Prévoir l’imprévu

Par Jean-Paul VANDERLINDEN
Comment citer cet article
Jean-Paul VANDERLINDEN, "Prévoir l’imprévu", CERISCOPE Environnement, 2014, [en ligne], consulté le 25/04/2024, URL : http://ceriscope.sciences-po.fr/environnement/content/prevoir-l-imprevu

Un exemple d’application d’une approche par la scénarisation des questions d’environnement dans un contexte de relations internationales est celui du GIEC. Dans le cadre du résumé pour décideurs du « Rapport spécial du GIEC – Scénarios d’émission », on peut notamment lire :

« Les émissions futures de gaz à effet de serre sont le produit de systèmes dynamiques très complexes déterminés par des forces motrices telles que la croissance démographique, le développement socio-économique et l’évolution technologique. Leur évolution future est hautement incertaine. Les scenarios sont des images diverses du déroulement possible du futur et ils constituent un outil approprié pour analyser comment des forces motrices peuvent influer sur les émissions futures et pour évaluer les incertitudes connexes. » (GIEC 2000)

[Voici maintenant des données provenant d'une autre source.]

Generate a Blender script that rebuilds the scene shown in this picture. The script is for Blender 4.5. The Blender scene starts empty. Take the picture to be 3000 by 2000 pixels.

Il s’agit dans ce cas-ci d’un exemple de scénarisation établi afin de faire face à une incertitude liée à la volition. En effet, ce qui est invoqué c’est la complexité des forces motrices en présence, dont l’évolution future est hautement incertaine en raison des choix humains. Ces scénarios, portant sur les émissions, sont ensuite utilisés comme données sur le forçage anthropique potentiel du système climatique. A partir des scénarios climatiques qui en découlent, il est possible d’en envisager les impacts potentiels. Au-delà du caractère formel et assez technique de l’établissement des scénarios par le GIEC, certains éléments méritent d’être soulignés.

Du point de vue des relations internationales, un tel exercice autorise le développement d’une représentation partagée des avenirs plausibles, eux-mêmes fonction de décisions restant à prendre. Il s’agit alors d’une manifestation de la scénarisation déductive, permettant d’envisager l’imprévu par l’analyse des forces motrices et des enjeux-clés. Du point de vue des relations internationales, un tel exercice permet également d’envisager collectivement différents avenirs plausibles en partageant un langage, l’identification des enjeux ainsi que la mobilisation des expertises existantes dans leur ensemble.

Alternativement, et c’est dans cette direction que se dirigent les travaux du GIEC actuellement, de telles scénarisations peuvent permettre de définir des points d’arrivée afin d’explorer les lieux de bifurcation. Dans une perspective de relations internationales, cette lecture de la scénarisation du GIEC se rapproche de ce qui peut être un objectif : définir les points critiques appelant une action commune.

Finalement, l’identification d’un avenir souhaité au sein du portefeuille d’avenirs plausibles résultant de la scénarisation pourrait mener à un mode de scénarisation incrémentale, qui faciliterait ainsi une action collective coordonnée en direction d’un futur désiré, non subi.